TASK GOAL:
Every line of the material below should be repeated exactly.

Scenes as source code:
--

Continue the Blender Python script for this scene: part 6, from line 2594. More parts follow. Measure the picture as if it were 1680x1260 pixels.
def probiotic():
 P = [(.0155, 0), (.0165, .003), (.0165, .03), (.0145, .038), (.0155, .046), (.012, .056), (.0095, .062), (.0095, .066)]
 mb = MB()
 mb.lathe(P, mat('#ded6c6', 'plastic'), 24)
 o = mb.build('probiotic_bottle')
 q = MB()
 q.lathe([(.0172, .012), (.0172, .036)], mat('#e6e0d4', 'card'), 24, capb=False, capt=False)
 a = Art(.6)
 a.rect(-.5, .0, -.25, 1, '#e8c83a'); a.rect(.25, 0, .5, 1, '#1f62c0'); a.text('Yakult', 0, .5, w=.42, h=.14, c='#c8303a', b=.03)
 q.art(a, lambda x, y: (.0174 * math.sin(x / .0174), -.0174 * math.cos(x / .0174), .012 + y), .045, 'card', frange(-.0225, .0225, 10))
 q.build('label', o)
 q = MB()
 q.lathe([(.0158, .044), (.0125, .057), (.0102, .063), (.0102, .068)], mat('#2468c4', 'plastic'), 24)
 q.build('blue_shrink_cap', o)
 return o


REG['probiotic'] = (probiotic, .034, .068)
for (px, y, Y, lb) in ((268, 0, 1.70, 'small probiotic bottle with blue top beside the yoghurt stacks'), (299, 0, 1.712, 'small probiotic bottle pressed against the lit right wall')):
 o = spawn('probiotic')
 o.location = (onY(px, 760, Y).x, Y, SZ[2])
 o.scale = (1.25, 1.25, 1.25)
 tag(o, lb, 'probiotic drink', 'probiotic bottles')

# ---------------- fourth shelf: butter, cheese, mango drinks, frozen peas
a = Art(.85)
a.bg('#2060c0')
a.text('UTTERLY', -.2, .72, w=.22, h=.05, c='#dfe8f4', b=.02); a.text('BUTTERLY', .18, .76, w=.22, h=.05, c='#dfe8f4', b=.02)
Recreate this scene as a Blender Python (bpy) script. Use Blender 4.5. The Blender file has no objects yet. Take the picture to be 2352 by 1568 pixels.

--

CORRECT ANSWER:
Continue the Blender Python script for this scene: part 6, from line 2594. More parts follow. Measure the picture as if it were 1680x1260 pixels.
def probiotic():
 P = [(.0155, 0), (.0165, .003), (.0165, .03), (.0145, .038), (.0155, .046), (.012, .056), (.0095, .062), (.0095, .066)]
 mb = MB()
 mb.lathe(P, mat('#ded6c6', 'plastic'), 24)
 o = mb.build('probiotic_bottle')
 q = MB()
 q.lathe([(.0172, .012), (.0172, .036)], mat('#e6e0d4', 'card'), 24, capb=False, capt=False)
 a = Art(.6)
 a.rect(-.5, .0, -.25, 1, '#e8c83a'); a.rect(.25, 0, .5, 1, '#1f62c0'); a.text('Yakult', 0, .5, w=.42, h=.14, c='#c8303a', b=.03)
 q.art(a, lambda x, y: (.0174 * math.sin(x / .0174), -.0174 * math.cos(x / .0174), .012 + y), .045, 'card', frange(-.0225, .0225, 10))
 q.build('label', o)
 q = MB()
 q.lathe([(.0158, .044), (.0125, .057), (.0102, .063), (.0102, .068)], mat('#2468c4', 'plastic'), 24)
 q.build('blue_shrink_cap', o)
 return o


REG['probiotic'] = (probiotic, .034, .068)
for (px, y, Y, lb) in ((268, 0, 1.70, 'small probiotic bottle with blue top beside the yoghurt stacks'), (299, 0, 1.712, 'small probiotic bottle pressed against the lit right wall')):
 o = spawn('probiotic')
 o.location = (onY(px, 760, Y).x, Y, SZ[2])
 o.scale = (1.25, 1.25, 1.25)
 tag(o, lb, 'probiotic drink', 'probiotic bottles')

# ---------------- fourth shelf: butter, cheese, mango drinks, frozen peas
a = Art(.85)
a.bg('#2060c0')
a.text('UTTERLY', -.2, .72, w=.22, h=.05, c='#dfe8f4', b=.02); a.text('BUTTERLY', .18, .76, w=.22, h=.05, c='#dfe8f4', b=.02)
Recreate this scene as a Blender Python (bpy) script. Use Blender 4.5. The Blender file has no objects yet. Take the picture to be 2352 by 1568 pixels.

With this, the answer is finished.